De vrouw achter de balie heeft de benodigde papieren al klaarliggen. Ze schuift het apparaatje dat een vingerafdruk moet scannen opzij.
“Dat zullen we maar niet doen, want dat zal ze wel niet prettig vinden.”
Ik knik, terwijl ik denk dat Brigitte dat misschien juist wel een leuk spelletje zou vinden.
Ze geeft me het paspoort zonder naar een handtekening te vragen.
Ik sla het open en zie naast de foto van een breeduit lachende Brigitte staan: Niet in staat tot ondertekening.
“Was dat alles?”
“Ja, dat was alles. Nog een fijne dag.”
Lichtelijk verbaasd loop ik naar de uitgang. Waar de dame die ons bij aankomst had opgewacht weer staat.
“Is alles naar wens en volledige tevredenheid verlopen meneer Bindels?”

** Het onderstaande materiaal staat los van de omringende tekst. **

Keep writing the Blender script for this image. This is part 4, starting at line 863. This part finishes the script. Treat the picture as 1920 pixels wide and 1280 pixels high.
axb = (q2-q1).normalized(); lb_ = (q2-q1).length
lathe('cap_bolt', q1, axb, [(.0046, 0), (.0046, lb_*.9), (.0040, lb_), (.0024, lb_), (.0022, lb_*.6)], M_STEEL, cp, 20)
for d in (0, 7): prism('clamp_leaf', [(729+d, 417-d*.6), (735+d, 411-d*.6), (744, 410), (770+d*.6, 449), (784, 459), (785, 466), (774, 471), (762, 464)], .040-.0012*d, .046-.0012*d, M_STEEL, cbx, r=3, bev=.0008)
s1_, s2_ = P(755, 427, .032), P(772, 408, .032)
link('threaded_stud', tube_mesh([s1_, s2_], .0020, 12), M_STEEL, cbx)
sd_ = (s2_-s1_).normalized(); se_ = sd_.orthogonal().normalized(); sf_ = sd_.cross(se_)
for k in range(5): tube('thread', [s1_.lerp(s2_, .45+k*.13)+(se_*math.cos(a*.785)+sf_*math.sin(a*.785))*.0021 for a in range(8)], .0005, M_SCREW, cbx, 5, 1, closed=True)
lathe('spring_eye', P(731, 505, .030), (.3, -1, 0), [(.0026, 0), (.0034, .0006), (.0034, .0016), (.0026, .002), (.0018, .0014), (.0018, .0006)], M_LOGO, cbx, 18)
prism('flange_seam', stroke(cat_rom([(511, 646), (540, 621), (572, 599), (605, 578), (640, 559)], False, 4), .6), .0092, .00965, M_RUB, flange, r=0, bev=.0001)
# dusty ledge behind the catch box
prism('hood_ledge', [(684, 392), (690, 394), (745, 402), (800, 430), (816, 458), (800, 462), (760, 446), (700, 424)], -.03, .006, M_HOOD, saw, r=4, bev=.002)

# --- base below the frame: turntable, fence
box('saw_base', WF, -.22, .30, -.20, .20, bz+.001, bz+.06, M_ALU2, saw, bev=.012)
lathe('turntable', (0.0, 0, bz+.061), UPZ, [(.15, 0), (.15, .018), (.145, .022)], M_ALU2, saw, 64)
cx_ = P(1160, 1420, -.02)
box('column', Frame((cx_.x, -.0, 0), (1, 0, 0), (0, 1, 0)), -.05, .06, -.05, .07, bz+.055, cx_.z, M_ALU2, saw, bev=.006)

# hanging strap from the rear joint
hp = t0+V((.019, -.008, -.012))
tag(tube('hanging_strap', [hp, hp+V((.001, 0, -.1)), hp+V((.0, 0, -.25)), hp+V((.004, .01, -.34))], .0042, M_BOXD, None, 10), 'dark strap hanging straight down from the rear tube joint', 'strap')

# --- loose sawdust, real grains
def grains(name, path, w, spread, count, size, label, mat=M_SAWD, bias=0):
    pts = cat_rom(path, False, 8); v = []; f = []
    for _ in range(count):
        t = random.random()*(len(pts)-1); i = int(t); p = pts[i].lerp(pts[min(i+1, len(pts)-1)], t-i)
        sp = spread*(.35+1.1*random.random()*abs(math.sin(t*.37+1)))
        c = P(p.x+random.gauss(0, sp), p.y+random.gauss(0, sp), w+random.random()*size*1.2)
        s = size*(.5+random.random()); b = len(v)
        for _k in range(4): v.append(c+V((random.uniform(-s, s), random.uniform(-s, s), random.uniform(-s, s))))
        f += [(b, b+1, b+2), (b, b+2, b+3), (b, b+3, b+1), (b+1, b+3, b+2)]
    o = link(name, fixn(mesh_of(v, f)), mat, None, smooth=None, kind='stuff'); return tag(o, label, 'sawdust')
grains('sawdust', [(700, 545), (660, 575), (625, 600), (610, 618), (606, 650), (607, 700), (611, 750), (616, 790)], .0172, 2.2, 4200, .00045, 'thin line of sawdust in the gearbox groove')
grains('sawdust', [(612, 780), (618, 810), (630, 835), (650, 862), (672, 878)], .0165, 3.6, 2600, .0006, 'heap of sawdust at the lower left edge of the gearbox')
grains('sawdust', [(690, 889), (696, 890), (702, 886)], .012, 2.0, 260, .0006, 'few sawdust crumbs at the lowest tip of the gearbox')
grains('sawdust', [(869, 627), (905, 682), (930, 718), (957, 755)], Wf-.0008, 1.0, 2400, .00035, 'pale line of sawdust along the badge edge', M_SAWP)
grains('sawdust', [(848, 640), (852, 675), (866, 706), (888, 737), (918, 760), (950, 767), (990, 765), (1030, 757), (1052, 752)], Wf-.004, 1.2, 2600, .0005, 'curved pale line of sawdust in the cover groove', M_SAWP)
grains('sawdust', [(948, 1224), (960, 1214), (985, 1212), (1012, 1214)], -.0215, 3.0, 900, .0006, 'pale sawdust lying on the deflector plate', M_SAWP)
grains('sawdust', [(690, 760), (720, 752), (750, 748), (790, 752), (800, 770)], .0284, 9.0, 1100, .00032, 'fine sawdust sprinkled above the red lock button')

“Ja hoor, dank u wel mevrouw.”
Zo’n bijzondere ontvangst had voor mij niet gehoeven, maar natuurlijk ben ik blij dat het deze keer allemaal zo soepel is verlopen. Helaas hoor ik zo nu en dan nog steeds van mensen dat dit bij hen niet het geval is, dat ze nog steeds tegen de woorden ‘regels zijn regels’ aanlopen. Geen genoegen mee nemen! Regels hebben ook zo hun uitzonderingen. Ook deze. Daar hoort zelfs de meest onwrikbare ambtenaar zich aan te houden. Doet hij of zij dat niet, trek je dan niet verslagen terug, maar trek juist aan de bel.